At TGS College, your education does not stop at the campus gate. Some of the most important moments of your formation will happen on the road, in a community you have never visited, in a country you have never seen, and in a conversation you could not have had anywhere else.
Our educational trips are not tourist excursions. They are structured, assessed experiences designed to stretch how you think, challenge what you assume, and connect you to the world your education is preparing you to serve.
Local immersions that change your perspective
Every TGS student completes a National Immersion as part of the Foundational Year. You spend structured time in a community, institution, or enterprise that is radically different from your own background: rural or urban, cross-class, cross-sector, cross-cultural.
You keep a journal. You write a reflective paper. You are debriefed by a Compagnon when you return. The purpose is simple: no TGS graduate should think about Zimbabwe in the abstract. You will have stood in it, listened to it, and been changed by it.
Local trips also include visits to Parliament, the Constitutional Court, active enterprises, regenerative farms, and community organisations connected to our three schools. These are not passive observation days. You arrive with questions and leave with obligations.
International exchanges that open the world
TGS College holds exclusive exchange partnerships with carefully selected, values-aligned institutions on the African continent and beyond. These are not casual agreements. They are deep, reciprocal relationships built on a shared commitment to excellence and service.
A semester at a partner institution expands your intellectual network, exposes you to different approaches to the same African challenges, and equips you to think and work across borders. Students from our partner institutions come to us in return, enriching the conversations inside our own classrooms and ateliers.
International trips are also built into specific programmes: field research at a continental policy forum, a visit to a global technology hub, an exchange with a leading engineering faculty, or a cultural immersion tied to the School of Creative and Technological Futures.

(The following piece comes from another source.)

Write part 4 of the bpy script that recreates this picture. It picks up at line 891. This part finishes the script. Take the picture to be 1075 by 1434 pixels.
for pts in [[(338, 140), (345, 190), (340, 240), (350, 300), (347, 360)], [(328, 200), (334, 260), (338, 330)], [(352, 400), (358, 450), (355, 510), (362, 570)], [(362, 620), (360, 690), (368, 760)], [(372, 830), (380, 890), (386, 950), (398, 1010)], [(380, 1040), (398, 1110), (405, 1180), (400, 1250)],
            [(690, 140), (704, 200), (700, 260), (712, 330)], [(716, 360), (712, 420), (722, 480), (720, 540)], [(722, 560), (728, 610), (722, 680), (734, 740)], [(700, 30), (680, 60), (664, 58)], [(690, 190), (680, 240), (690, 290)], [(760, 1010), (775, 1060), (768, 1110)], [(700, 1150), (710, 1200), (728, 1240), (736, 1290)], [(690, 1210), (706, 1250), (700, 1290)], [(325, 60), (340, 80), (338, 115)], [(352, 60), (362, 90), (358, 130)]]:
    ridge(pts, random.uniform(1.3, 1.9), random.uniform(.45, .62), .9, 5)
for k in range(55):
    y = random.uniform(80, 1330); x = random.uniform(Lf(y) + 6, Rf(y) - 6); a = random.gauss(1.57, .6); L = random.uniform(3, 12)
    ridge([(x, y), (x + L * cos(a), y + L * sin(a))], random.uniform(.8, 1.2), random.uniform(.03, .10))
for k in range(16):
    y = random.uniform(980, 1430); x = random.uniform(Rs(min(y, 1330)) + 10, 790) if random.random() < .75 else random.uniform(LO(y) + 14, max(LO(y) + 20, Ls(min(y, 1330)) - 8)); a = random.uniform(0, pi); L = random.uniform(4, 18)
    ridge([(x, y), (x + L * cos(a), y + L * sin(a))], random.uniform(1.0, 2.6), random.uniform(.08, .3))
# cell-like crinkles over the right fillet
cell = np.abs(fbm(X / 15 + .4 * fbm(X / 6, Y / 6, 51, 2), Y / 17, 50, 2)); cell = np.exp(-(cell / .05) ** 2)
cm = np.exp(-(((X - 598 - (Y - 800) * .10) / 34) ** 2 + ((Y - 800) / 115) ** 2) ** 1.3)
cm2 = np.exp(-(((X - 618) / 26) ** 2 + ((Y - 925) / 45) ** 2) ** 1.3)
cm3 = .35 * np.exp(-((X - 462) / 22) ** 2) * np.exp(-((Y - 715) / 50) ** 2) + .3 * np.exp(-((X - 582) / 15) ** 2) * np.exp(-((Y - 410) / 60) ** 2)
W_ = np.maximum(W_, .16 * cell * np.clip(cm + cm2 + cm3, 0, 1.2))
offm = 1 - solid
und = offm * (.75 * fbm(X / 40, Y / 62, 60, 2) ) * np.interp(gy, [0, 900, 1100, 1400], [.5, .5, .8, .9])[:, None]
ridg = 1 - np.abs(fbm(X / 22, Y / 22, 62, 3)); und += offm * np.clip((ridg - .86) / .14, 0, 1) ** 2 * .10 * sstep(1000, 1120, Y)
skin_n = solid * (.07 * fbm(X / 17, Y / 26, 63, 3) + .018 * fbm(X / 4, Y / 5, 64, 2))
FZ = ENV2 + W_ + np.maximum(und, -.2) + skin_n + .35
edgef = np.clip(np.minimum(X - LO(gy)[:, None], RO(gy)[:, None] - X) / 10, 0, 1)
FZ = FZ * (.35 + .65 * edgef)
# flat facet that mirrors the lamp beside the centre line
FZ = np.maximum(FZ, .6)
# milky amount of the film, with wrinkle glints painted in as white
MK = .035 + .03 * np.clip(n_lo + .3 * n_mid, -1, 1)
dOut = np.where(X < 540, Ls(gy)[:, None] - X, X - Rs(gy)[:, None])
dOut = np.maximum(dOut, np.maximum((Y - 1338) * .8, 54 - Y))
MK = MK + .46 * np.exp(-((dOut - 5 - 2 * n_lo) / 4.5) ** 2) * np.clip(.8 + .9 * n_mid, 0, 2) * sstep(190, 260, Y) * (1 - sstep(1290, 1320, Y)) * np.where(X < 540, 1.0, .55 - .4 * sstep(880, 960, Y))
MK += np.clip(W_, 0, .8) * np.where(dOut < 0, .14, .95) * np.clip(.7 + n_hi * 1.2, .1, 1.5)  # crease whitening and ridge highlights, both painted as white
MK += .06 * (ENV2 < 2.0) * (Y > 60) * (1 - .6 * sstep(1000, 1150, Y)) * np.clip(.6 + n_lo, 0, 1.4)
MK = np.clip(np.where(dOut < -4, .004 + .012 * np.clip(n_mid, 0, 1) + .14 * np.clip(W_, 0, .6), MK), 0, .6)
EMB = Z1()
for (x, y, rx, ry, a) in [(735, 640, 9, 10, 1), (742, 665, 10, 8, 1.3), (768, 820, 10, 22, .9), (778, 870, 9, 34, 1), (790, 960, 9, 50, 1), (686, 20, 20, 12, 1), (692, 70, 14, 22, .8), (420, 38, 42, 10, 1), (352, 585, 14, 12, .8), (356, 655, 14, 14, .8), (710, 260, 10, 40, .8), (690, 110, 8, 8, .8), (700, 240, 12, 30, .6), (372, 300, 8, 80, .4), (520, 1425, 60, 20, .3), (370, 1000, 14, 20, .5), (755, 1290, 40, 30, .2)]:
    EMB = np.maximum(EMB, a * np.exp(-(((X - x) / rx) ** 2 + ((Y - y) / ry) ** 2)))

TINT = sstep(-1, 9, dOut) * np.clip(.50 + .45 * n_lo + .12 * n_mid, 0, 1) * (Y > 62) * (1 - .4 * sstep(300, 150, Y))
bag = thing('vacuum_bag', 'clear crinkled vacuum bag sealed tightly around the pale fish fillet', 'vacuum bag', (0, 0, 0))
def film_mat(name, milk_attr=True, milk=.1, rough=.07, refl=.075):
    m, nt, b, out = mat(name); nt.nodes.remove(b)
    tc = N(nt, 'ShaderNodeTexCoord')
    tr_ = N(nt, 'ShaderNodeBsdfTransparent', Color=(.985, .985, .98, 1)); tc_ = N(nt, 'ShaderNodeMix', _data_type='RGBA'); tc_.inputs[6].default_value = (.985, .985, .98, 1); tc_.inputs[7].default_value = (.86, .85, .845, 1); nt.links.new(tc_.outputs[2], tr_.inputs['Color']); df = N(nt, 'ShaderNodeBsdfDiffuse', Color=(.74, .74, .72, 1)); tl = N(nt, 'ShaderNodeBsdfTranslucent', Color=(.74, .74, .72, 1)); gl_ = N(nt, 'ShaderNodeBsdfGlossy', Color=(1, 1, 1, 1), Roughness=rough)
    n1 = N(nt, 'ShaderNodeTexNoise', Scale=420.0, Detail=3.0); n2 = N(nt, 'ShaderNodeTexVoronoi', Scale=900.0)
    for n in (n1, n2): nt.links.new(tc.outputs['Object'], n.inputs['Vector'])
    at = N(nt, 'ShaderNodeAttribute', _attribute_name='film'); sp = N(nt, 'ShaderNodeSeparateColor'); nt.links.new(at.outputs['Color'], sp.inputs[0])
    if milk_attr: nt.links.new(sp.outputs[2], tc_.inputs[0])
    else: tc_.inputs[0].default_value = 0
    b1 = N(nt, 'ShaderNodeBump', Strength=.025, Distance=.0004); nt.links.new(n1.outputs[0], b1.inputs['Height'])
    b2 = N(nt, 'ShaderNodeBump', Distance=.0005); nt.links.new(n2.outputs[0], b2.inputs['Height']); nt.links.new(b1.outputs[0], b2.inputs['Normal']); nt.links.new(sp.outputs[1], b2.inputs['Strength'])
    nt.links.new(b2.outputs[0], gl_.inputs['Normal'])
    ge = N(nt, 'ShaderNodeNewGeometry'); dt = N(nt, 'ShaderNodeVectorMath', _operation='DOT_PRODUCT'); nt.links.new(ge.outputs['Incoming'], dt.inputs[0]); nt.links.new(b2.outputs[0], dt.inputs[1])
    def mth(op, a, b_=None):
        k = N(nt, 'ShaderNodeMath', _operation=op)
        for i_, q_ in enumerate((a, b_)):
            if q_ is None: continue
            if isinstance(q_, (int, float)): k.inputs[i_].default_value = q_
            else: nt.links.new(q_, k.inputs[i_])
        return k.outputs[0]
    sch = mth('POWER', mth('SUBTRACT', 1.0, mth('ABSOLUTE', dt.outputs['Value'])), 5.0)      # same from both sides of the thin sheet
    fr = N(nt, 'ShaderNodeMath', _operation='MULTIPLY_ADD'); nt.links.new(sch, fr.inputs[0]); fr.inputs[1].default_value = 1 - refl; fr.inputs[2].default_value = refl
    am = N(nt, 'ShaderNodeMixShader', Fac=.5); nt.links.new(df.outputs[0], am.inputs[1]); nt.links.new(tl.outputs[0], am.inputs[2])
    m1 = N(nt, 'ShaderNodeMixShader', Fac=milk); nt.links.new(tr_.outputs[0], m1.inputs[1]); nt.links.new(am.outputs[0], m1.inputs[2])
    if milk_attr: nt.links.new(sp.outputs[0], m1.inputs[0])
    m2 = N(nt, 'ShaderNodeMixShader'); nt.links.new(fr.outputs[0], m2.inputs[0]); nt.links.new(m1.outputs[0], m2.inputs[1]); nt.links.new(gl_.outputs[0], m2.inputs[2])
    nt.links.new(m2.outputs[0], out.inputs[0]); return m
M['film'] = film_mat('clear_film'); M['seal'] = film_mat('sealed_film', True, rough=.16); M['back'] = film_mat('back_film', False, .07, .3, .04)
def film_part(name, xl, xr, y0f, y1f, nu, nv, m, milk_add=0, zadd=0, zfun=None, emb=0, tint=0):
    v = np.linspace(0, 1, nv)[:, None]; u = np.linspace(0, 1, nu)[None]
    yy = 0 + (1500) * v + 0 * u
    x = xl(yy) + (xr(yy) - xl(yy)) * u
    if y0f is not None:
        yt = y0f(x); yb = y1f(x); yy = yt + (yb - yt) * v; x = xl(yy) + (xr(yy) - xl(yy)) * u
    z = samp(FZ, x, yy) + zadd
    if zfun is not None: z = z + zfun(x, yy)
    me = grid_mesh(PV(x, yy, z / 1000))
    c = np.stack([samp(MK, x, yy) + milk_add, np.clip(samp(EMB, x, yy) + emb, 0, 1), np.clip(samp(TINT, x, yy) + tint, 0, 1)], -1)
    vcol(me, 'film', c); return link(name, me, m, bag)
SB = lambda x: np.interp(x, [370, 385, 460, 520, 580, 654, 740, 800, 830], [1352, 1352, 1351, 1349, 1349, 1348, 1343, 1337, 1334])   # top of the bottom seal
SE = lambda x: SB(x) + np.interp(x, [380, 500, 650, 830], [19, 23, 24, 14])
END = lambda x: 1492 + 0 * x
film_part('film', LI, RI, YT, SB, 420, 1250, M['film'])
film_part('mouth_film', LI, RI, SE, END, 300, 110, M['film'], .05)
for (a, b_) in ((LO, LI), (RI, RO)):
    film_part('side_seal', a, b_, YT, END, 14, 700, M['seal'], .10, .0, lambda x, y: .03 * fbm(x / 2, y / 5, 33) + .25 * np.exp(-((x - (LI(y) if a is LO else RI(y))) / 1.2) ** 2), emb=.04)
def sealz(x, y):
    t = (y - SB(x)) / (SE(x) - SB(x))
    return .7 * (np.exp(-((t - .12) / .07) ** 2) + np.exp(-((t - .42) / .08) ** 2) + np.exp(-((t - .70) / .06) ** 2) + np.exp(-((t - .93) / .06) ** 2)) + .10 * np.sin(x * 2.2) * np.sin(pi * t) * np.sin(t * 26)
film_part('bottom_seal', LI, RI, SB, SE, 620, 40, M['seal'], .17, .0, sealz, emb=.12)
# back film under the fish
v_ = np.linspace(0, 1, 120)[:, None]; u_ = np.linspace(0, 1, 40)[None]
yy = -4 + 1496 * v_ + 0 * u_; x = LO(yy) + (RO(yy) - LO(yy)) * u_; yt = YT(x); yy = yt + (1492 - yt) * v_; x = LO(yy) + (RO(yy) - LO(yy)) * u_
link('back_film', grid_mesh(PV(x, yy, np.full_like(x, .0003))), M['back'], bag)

Every trip is purposeful, not recreational
Before any TGS trip, students receive a preparation brief, a set of guided questions, and a clear outcome expectation. After every trip, there is a formal debrief and a written reflection. The experience is integrated into your academic formation, not added on top of it.
You will not come back from a TGS educational trip with just photographs. You will come back with a broader mind, a deeper sense of vocation, and a clearer understanding of the world you are being formed to serve.